23. The decoy of claim 22, wherein said first and second radar return generators are connected by two elongated nominally rigid members extending parallel between the first and second radar return generators.

24. A method for seducing a radar homing missile away from a ship to be protected, where said ship to be protected defines a particular amplitude and spatial distribution of at least first and second radar reflection hot spots, where said first reflection hot spot is at a location more forward than said second radar reflection hot spot, said method comprising the step of:

providing a floating decoy of first and second radar return generators implemented as a flexible material structure in the general shape of a sphere with internal metalized septa having defined therein a plurality of through apertures adapted to facilitate inflation of the sphere, and having said particular amplitude and spatial distribution, wherein said spatial distribution is defined by a distance between said first and second radar return generators that is equal to a distance between said first an second reflection hot spots; and

towing said floating decoy with said first radar return generator forward of said second radar return generator.

25. The method of claim 24, further comprising:

providing first and second nominally rigid members running parallel to each other between said first and second radar return generators; and

connecting said first and second radar return generators to ends of said first and second nominally rigid members at said distance that is equal to the distance between said first and second reflection hot spots.

26. A method for seducing a missile having a radar seeker away from a ship having a plurality of significant scattering locations along its length, said method comprising the steps of;

providing a plurality of lighter-than-water radar return generators wherein each generator comprises a cluster of radar reflectors subsumed in an inflatable structure and defined by flexible metalized septa having through apertures defined therein;

attaching a tether connecting each of said generators to the next, thereby defining a string of generators having first and second ends, with the lengths of said tethers being selected to space said generators at distances which substantially correspond with the distance between corresponding scatterer locations of said ship;

placing said generators and said tether in an aqueous environment;

inflating said inflatable structure including passing gas through the through apertures of said metalized septa; and

towing one of said first and second ends of said string, whereby drag resulting from said towing in said aqueous environment causes said generators to assume separations established by the lengths of the generator-to-generator tethers.

27. The method of claim 26, further comprising the step of forming said through apertures in said flexible metalized septa to a circumference of less than about 1/10 wavelength of a radar signal of the seeker.

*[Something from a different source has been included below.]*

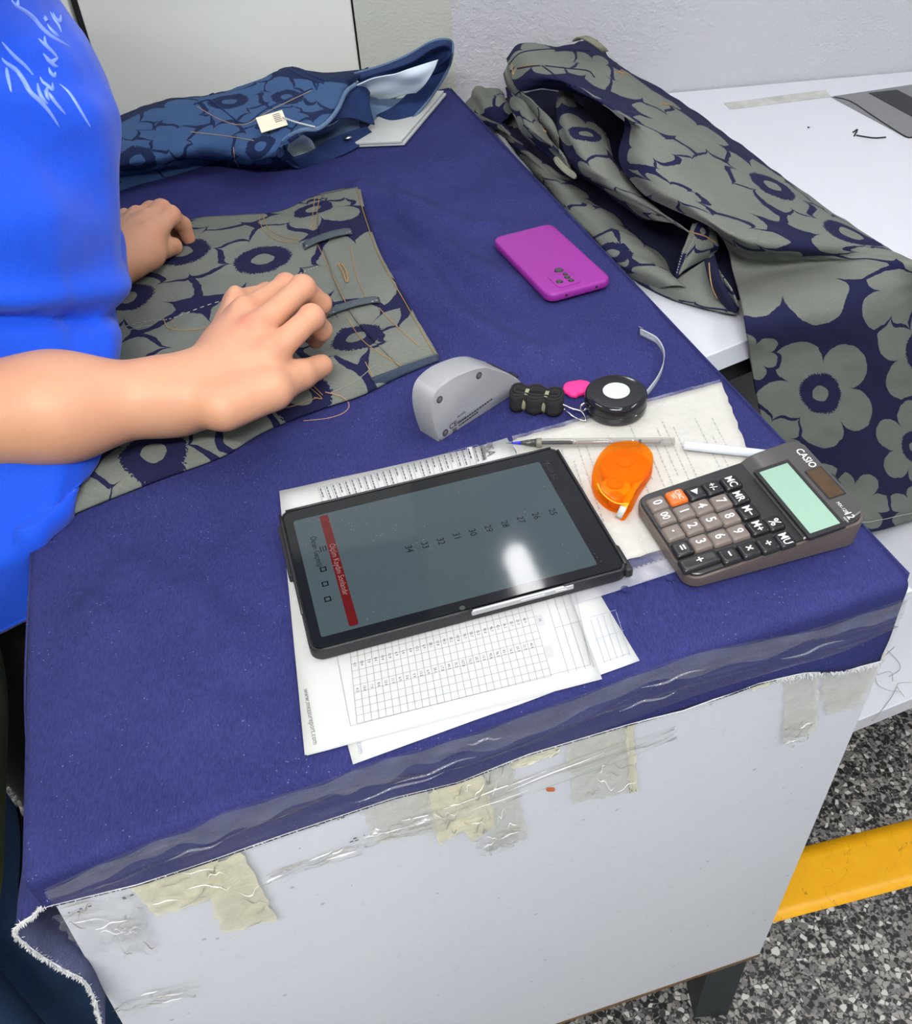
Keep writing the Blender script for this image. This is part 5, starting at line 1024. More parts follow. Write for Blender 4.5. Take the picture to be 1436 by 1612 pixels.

28. A ship decoy comprising:

a plurality of radar return generators implemented as a flexible material structure in the general shape of a sphere with internal metalized septa having defined therein a plurality of through apertures adapted to facilitate inflation of the sphere; and

a nominally rigid member attaching each one of said radar return generators with another one of said radar return generators in a nominally fixed separation, wherein said nominally fixed separations define a generator distance between a first and second radar return generator, said generator distance equal to a physical distance observed between a first physical characteristic and a second physical characteristic of a ship to be protected;

wherein each said radar return generator is an active radar repeating device comprising:

clusters of active components; and

at least one power supply for providing power to each active component.